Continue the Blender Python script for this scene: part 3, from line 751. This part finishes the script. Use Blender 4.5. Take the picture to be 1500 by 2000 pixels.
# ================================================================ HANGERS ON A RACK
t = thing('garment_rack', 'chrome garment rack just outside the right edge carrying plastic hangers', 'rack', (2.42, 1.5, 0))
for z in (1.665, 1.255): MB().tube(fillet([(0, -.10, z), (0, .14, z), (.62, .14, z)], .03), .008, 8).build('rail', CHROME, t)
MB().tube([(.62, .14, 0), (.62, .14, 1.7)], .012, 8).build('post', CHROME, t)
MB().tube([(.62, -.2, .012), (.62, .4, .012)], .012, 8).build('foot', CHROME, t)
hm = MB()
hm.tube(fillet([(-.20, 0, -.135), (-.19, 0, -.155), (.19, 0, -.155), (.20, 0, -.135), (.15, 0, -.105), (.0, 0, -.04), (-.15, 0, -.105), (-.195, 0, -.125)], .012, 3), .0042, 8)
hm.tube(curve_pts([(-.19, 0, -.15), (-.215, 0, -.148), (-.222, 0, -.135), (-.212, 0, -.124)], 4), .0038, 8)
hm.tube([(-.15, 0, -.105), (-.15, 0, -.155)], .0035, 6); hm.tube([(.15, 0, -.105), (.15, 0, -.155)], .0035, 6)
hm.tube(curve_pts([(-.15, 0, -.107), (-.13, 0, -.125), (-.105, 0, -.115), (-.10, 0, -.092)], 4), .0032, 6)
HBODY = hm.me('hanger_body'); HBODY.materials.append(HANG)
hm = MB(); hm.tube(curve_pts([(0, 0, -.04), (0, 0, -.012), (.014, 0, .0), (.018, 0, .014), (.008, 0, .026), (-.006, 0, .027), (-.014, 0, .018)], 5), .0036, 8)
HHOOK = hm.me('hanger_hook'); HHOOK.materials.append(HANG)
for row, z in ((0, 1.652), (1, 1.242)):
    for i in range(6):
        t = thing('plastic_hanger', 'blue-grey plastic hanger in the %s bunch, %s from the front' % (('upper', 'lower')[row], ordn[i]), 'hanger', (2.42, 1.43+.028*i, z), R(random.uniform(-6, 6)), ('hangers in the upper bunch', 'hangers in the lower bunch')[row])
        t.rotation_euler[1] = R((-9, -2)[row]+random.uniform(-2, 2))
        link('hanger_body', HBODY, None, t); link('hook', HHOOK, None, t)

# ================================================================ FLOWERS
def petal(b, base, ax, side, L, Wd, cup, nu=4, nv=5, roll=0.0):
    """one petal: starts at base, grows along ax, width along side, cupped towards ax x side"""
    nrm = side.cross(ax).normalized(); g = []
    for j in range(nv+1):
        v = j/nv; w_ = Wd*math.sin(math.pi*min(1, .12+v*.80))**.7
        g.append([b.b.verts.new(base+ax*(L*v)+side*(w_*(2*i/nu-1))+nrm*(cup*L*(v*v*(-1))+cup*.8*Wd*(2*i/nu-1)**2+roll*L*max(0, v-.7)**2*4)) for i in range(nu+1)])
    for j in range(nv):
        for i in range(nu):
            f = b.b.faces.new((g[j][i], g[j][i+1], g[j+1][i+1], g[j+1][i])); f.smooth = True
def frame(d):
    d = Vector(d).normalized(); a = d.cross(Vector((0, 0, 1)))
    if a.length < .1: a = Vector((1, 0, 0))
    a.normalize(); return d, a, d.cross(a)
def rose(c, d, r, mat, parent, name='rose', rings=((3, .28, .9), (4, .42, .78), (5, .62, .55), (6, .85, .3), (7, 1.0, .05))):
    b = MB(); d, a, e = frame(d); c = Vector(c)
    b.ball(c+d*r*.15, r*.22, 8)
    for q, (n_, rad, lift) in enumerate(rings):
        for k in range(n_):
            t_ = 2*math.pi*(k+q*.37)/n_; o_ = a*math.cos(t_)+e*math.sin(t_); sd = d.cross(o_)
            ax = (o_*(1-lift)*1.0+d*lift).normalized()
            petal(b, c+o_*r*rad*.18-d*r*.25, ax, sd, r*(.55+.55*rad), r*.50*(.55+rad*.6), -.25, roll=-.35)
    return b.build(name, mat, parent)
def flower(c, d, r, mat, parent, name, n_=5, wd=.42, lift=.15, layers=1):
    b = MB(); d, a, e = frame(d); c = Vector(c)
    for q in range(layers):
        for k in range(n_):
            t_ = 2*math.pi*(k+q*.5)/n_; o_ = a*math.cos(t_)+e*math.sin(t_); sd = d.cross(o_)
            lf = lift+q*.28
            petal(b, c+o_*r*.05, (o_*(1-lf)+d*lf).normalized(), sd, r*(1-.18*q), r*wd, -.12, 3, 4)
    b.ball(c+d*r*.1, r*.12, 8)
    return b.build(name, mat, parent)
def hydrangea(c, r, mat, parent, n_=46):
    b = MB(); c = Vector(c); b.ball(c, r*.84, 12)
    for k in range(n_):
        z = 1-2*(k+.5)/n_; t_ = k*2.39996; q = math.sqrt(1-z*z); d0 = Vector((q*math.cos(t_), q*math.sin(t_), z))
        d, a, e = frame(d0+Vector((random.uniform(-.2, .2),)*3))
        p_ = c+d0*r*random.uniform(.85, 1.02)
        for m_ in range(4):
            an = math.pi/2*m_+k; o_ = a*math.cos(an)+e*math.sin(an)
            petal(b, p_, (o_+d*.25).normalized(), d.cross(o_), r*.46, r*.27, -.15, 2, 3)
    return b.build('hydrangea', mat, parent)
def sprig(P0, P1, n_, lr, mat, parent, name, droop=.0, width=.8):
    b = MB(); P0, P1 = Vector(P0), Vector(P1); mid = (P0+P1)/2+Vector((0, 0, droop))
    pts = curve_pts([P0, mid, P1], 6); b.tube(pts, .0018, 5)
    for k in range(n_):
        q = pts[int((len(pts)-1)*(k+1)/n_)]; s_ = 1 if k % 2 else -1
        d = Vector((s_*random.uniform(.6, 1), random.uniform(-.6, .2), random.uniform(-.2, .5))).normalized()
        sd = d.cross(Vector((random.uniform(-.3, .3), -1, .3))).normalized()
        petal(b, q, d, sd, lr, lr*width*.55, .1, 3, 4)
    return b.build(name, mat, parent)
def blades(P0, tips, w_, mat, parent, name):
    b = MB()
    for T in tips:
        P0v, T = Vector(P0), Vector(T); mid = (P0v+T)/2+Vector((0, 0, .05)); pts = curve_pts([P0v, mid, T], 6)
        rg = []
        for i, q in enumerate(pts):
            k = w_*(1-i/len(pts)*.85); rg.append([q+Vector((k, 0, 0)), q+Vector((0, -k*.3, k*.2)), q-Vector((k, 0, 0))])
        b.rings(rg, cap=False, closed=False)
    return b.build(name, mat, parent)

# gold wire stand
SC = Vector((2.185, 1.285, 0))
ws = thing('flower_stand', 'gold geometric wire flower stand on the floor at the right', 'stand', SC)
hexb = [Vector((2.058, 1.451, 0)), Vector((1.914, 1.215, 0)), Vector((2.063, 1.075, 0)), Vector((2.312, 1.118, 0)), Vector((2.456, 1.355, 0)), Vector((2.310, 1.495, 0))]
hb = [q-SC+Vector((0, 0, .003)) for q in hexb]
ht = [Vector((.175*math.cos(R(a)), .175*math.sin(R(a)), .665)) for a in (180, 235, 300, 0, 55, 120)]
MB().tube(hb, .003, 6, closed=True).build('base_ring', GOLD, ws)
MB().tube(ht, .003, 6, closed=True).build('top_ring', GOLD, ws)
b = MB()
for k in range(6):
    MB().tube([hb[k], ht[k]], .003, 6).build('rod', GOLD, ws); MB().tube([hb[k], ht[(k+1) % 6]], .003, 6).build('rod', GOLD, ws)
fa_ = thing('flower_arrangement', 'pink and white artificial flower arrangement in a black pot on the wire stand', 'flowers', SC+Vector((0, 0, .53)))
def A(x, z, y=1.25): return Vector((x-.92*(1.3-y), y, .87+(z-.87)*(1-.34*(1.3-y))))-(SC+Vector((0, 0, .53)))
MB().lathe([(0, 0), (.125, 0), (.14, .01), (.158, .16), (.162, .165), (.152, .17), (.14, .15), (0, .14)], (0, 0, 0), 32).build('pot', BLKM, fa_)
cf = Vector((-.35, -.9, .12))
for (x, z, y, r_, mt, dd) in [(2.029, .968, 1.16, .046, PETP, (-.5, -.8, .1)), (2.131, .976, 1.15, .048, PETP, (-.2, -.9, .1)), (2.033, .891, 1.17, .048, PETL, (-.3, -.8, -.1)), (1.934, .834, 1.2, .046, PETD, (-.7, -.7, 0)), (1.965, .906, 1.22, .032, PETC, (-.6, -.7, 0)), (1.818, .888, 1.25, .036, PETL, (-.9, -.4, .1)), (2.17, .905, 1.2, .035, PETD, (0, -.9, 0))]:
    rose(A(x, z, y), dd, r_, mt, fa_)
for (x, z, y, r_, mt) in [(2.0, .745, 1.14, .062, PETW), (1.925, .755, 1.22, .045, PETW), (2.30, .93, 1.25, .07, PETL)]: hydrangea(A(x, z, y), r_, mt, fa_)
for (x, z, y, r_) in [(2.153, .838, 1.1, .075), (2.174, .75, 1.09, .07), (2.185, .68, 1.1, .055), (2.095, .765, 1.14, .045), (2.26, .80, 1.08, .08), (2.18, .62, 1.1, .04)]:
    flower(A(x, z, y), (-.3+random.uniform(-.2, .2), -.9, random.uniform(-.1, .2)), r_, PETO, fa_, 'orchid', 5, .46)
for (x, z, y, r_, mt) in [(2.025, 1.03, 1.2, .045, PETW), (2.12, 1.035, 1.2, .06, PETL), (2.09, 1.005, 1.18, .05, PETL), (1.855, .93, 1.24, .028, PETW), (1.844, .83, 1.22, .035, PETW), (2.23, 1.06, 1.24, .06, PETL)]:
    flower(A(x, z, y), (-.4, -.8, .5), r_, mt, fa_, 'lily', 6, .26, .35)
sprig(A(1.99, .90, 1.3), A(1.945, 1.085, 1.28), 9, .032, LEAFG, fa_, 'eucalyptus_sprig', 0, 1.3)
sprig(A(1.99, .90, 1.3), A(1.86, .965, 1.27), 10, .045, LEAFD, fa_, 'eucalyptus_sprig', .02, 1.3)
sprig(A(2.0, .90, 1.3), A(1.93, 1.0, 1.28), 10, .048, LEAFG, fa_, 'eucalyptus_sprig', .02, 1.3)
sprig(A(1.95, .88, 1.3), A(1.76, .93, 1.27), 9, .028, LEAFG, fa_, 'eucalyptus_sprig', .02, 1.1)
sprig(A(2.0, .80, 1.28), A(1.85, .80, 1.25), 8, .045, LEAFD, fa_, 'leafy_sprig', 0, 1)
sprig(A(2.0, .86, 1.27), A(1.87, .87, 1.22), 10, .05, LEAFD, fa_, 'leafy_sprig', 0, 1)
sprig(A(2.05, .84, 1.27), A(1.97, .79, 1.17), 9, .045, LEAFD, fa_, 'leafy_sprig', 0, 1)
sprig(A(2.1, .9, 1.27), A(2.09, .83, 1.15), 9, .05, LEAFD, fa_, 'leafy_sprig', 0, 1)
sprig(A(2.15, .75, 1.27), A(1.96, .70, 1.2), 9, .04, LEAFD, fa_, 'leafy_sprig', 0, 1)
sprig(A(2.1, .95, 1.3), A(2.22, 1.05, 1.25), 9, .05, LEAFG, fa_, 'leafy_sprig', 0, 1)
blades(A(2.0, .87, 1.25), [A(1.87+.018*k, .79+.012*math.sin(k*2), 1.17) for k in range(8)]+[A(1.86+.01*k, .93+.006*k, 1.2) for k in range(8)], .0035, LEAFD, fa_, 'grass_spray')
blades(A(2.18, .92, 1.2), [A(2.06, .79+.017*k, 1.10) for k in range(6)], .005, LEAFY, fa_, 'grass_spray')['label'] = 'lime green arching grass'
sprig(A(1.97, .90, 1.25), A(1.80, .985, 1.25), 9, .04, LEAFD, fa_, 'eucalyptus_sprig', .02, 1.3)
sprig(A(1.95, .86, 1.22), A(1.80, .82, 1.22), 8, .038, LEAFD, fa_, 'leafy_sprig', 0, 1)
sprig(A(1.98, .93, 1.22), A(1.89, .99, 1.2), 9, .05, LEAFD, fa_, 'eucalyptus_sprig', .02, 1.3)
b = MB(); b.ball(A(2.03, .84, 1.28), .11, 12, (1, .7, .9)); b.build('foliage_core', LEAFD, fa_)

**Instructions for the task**
Copy whichever lines in the listing above contain the word "from".

**Solution for this task**
Continue the Blender Python script for this scene: part 3, from line 751. This part finishes the script. Use Blender 4.5. Take the picture to be 1500 by 2000 pixels.
        t = thing('plastic_hanger', 'blue-grey plastic hanger in the %s bunch, %s from the front' % (('upper', 'lower')[row], ordn[i]), 'hanger', (2.42, 1.43+.028*i, z), R(random.uniform(-6, 6)), ('hangers in the upper bunch', 'hangers in the lower bunch')[row])